初めは現地で採鉱から精錬まで手掛けていましたが、煙害が次第に深刻化。地元住民の反対運動が激しくなったため、一九〇九(明治四十二)年、犬島に精錬所を移したのです。帯江鉱山は、犬島精錬所のルーツ的な存在なのです。
犬島は今、再び脚光を浴びようとしています。二十七日には跡地が直島福武美術館財団によるアートプロジェクトの舞台としてよみがえりました。煙突などの遺構群は新たな命を吹き込まれました。

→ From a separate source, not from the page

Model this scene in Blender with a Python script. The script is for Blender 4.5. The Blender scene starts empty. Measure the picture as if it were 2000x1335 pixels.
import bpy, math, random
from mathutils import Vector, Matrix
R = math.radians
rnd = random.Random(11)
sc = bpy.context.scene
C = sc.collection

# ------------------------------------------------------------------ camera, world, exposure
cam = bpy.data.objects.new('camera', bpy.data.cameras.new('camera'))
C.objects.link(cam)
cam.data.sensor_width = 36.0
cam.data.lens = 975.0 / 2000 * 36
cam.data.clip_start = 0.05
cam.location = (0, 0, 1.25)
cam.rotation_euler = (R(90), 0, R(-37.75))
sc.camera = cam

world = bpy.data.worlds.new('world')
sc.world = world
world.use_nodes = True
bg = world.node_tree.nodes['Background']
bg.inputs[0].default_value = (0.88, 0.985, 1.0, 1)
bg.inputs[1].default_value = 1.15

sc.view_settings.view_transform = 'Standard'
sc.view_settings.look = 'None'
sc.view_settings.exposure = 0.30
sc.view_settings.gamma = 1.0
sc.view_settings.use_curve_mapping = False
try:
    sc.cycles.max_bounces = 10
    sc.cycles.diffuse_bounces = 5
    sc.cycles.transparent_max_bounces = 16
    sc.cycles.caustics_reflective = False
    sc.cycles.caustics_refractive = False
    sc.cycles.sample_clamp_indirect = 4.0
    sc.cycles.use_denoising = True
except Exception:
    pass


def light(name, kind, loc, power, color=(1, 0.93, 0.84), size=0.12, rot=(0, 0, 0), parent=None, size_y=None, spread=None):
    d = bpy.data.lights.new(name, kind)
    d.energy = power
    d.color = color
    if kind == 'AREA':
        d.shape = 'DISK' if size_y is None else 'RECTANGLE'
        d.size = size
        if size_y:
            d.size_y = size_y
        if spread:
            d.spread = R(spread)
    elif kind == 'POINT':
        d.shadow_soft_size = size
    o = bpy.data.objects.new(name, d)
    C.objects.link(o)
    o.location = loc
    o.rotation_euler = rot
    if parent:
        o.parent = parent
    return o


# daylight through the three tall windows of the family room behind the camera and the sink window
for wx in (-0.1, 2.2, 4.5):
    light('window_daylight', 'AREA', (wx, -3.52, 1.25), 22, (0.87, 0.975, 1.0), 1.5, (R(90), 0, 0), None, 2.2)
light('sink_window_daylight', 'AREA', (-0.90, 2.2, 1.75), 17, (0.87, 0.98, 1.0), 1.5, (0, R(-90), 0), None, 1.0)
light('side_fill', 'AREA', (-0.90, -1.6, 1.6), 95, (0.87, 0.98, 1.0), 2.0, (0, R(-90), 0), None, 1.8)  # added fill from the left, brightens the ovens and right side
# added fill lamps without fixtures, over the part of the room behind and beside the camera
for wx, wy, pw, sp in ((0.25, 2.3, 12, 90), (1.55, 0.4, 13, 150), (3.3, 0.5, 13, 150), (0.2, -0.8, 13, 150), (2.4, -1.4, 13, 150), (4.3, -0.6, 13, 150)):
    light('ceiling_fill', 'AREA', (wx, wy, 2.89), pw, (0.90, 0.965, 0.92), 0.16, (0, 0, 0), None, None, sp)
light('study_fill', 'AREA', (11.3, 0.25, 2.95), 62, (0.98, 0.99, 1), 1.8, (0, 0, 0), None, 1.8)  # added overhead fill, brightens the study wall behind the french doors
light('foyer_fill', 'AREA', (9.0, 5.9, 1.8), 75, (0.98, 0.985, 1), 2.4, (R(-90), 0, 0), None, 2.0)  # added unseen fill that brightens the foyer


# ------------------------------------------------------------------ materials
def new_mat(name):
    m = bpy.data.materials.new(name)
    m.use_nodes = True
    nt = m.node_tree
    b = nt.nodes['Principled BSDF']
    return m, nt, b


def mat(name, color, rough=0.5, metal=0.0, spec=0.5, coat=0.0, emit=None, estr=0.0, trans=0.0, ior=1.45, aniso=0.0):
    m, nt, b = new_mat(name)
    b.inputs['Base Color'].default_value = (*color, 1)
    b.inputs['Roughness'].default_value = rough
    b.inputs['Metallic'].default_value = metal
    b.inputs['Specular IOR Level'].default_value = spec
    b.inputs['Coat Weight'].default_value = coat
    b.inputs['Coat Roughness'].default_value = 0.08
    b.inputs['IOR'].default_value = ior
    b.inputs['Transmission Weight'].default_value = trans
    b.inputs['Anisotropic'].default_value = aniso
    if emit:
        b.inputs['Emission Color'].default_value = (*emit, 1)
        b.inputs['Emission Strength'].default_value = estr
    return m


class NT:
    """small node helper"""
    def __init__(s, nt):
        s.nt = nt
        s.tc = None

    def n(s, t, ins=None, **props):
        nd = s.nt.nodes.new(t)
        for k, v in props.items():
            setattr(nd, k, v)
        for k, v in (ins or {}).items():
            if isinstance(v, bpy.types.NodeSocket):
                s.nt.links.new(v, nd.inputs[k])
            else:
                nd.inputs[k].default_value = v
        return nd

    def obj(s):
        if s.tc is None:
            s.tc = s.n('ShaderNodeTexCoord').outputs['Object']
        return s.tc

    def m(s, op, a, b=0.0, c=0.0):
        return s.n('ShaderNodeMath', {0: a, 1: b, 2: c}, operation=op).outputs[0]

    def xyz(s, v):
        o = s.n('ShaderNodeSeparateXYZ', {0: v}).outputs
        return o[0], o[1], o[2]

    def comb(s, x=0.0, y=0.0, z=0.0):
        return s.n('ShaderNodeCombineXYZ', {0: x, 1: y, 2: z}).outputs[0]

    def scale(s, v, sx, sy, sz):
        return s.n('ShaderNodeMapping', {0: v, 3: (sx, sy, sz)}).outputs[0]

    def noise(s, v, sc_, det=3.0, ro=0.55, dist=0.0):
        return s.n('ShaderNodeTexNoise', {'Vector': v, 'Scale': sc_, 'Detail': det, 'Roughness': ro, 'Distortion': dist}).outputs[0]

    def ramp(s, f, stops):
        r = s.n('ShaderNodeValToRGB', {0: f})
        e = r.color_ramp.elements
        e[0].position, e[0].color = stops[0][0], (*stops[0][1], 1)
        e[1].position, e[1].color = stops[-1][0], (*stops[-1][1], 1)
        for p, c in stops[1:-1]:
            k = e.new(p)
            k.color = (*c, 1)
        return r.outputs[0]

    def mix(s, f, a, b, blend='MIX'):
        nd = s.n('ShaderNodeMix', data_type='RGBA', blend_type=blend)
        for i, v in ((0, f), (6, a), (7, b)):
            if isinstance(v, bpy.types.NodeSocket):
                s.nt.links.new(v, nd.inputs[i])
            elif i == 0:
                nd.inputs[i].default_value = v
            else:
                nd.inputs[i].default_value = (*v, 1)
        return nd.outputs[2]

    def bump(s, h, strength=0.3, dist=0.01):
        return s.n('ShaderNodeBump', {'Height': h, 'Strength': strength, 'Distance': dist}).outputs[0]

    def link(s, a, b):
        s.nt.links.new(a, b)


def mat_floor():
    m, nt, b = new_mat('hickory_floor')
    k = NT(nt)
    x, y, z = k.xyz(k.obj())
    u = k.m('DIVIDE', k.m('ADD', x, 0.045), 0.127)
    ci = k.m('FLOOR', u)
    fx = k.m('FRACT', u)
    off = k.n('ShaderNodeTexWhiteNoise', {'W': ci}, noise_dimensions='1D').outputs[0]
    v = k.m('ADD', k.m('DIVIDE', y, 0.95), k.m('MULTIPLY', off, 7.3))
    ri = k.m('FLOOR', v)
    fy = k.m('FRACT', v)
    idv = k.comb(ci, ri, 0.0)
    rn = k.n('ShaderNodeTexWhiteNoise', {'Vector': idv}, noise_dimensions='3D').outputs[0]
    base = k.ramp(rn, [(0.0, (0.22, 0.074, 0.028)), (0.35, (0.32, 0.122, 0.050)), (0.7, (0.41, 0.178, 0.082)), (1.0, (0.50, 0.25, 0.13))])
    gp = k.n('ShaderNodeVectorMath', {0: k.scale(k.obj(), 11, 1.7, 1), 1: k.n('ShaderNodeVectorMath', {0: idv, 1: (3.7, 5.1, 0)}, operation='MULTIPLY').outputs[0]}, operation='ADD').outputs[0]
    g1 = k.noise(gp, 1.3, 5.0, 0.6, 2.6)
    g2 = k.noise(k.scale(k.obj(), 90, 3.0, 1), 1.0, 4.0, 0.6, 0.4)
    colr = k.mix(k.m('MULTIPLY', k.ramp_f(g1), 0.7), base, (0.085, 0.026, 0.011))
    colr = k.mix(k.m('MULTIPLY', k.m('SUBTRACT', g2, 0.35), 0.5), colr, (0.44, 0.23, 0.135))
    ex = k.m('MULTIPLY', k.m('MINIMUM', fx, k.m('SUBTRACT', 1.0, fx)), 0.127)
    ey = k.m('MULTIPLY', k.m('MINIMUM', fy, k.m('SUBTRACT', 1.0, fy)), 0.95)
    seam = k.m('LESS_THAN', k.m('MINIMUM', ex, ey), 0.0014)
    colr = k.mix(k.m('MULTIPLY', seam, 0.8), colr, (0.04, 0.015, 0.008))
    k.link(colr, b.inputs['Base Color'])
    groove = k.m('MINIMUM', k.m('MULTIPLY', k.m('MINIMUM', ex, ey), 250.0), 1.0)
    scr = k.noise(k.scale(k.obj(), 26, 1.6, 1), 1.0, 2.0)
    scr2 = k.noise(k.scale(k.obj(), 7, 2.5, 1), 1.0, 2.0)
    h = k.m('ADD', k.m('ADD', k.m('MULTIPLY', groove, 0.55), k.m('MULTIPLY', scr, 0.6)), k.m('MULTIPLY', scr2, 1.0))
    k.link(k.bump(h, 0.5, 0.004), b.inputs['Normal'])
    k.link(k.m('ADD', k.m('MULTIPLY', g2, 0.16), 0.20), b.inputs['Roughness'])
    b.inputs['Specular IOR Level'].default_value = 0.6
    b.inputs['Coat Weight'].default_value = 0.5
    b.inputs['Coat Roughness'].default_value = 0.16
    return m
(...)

一方、帯江鉱山は、歴史の草むらに埋もれようとしています。中庄地区を中心とした跡地には今も、倒れたままの赤れんが煙突や火薬庫跡、精錬かすのブロックを城壁のように積み上げた遺構などが点在するものの、公的な保護の手は差し伸べられていません。中庄で生まれ育ち、鉱山跡地が遊び場だった私の知る限りでも、かなりの遺構が姿を消し、寂しさを感じます。
犬島はこれから、多くの観光客が足を運ぶことでしょう。その際、ここの精錬所に、川を下り、瀬戸内海をへて鉱石を運んでいた鉱山が、倉敷の町に近い丘陵部にあったことも、ちょっと思い出してみてください。